John Podesta, Founder and Director, Center for American Progress

"It’s time to reform the process so we can keep this crucial energy source online," Clean Energy Czar John Podesta said this month. (Michael Brochstein/SOPA Images/LightRocket via Getty Images)

"Hydropower is an extremely valuable resource, certainly where it's already in the system," Steimle told Fox News Digital. "And I think it's a missing component for a lot of energy systems, especially ones that are now grappling with how they're going to think about integrating wind and solar." 

"And a big reason why hydro has been missing, or a lot of new hydro has been missing, is because the permitting timelines for it have been very long in comparison to other types of new energy projects that can be sited in a much shorter period of time," he continued.

While hydropower generated nearly 100% of renewable power nationwide for decades, it has recently been surpassed by wind power, and solar power has grown more than 420% over the last decade.


Peggy Beltrone, the public policy adviser at Idaho-based Cat Creek Energy, another clean energy developer, touted the benefits of pumped storage hydropower and criticized the permitting process. Cat Creek is developing a pumped storage project in southern Idaho which it says will have a capacity of 720 megawatts, but isn't projected to come online until 2028.

"The actual generation that comes out of a pump storage and what it does for the electrical system is very important because, as we retire fossil fuel plants, we need to have a technology that works in a similar way and brings to the grid similar services," Beltrone told Fox News Digital. 

"But there are more federal agencies that regulate hydropower licensing than nuclear power licensing," she said. "So, we're in favor of attempting to streamline."

Steve Daines

"Hydro is an affordable, reliable and clean energy source, and as energy prices remain high, we need to encourage and support new hydro projects by streamlining the permitting process," Sen. Steve Daines, R-Mont., tells Fox News Digital. (Drew Angerer/Getty Images)

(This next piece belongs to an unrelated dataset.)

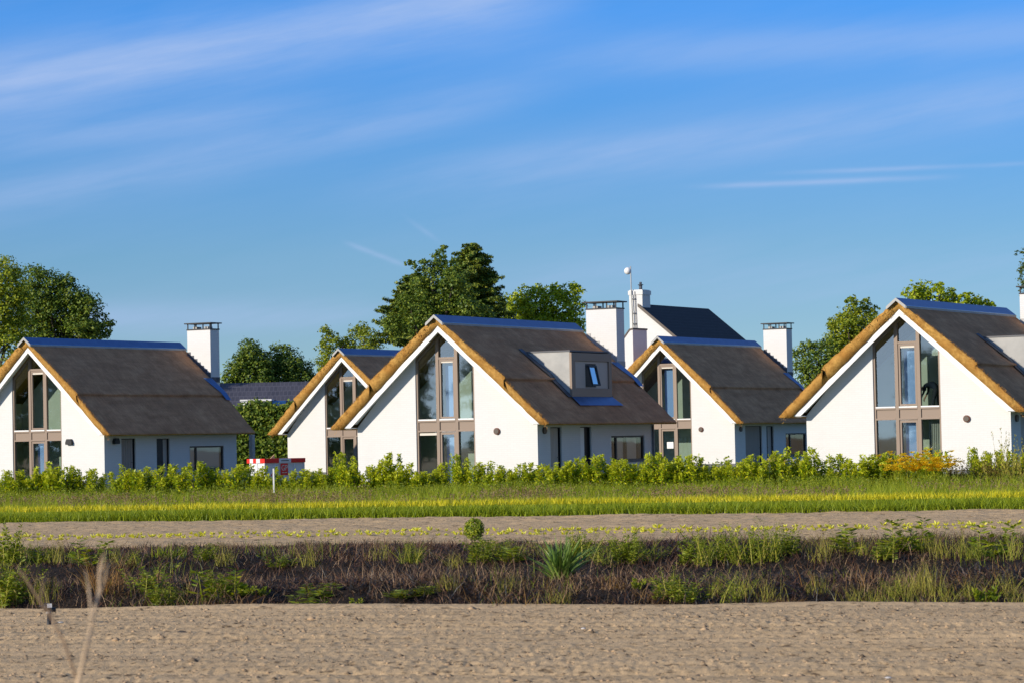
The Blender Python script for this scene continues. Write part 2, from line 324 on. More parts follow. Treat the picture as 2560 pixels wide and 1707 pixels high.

The warning from hydropower developers comes amid energy permitting reform talks on Capitol Hill, which lawmakers argue is necessary to ensure companies are able to develop all forms of energy quicker and more efficiently. Senate Democrats and Republicans have recently floated competing proposals and are actively negotiating a compromise.

And the White House outlined its permitting priorities in a fact sheet this month that included streamlining hydropower. White House Clean Energy Czar John Podesta remarked that fixing the cost and delays "bogging down the licensing process for hydropower projects" was necessary to keep the energy source online.


In addition, on May 10, Sens. Steve Daines, R-Mont., and Maria Cantwell, D-Wash., introduced bipartisan legislation to expedite hydro licensing, a bill the lawmakers hope will be attached to any final energy permitting package. The NHA, Podesta and a number of other stakeholders endorsed the legislation.

"Hydro is an affordable, reliable and clean energy source, and as energy prices remain high, we need to encourage and support new hydro projects by streamlining the permitting process to take advantage of this rich resource," Daines said in a statement to Fox News Digital. 

"A balanced energy portfolio that includes hydropower is good for our communities, good for our pocketbooks and good for American energy jobs."